Somewhere around the 3800 block of Main Street in Manayunk, I pulled the car over to take some photos of this endearingly ugly old garage with a roofline like none I’ve ever seen before. You sometimes see garden walls built this way, capped with sharp upturned stones like something Fred and Barney would have built, but a whole building in this style is a rarity. Walking around to get a better look at a side wing with a collapsed roof, I noticed a little rock outcropping a ways farther up the hill. Then I notice the steps and the arch. I followed them up a cleft in the hillside to discover….
Nothing much. A grassy clearing at the top of the hill, cut off from the rowhouses lining Cresson Street by the Norristown Septa tracks. But any disappointment I felt at the anticlimax of this empty plot was later soothed by the discovery of what once stood there. In T.M. Fowler’s 1907 Bird’s Eye View of Manayunk, if you squint, you can see a Victorian mansion on the hill above the warehouses and factories lining the Schuylkill banks. You can also see a carriage house below it with a roofline capped in little upturned stones, and unless I’m imagining things, a little archway off to the side.

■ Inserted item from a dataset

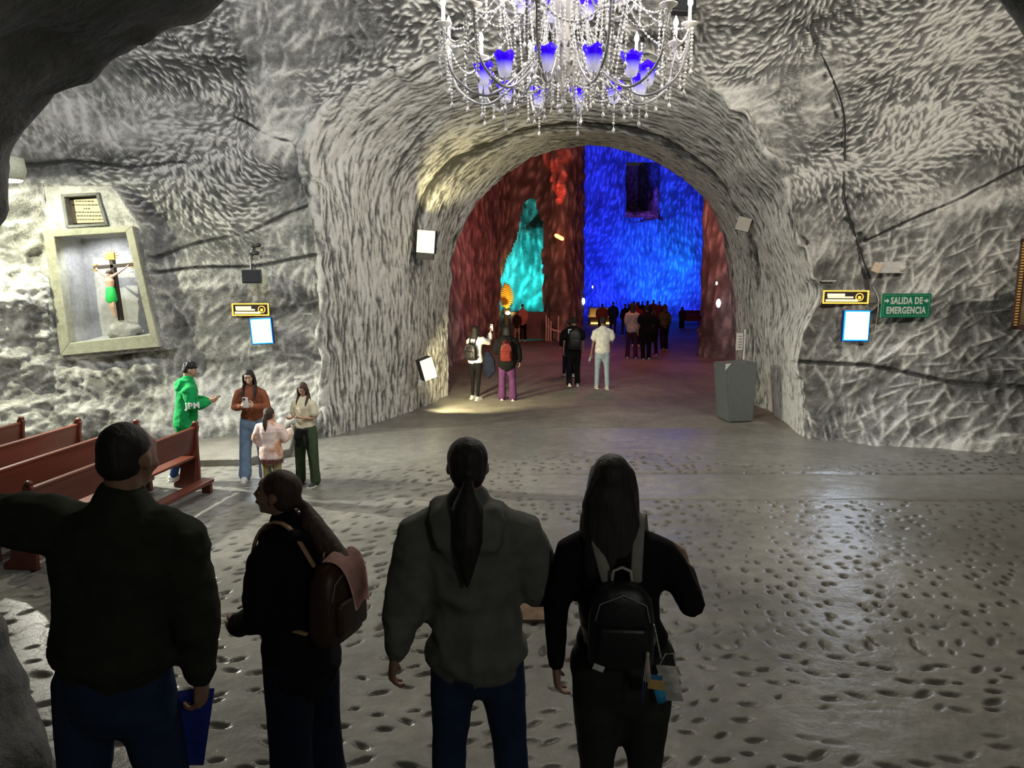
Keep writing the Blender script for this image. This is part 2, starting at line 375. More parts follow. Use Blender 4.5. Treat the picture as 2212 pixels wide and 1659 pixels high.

The house was once known as Schuykill View, the picturesque estate of millowner Richard Hey. It was one of many such mansion “Views” (along with Fairview, Tower View, and others) that once lined the cliffs of Victorian Manayunk. All are now gone, except for this carriagehouse folly and some steps that lead to nowhere.
What a great find – always one of my favorite Philly things and to think it was a historical holdover. Amazing. Thanks!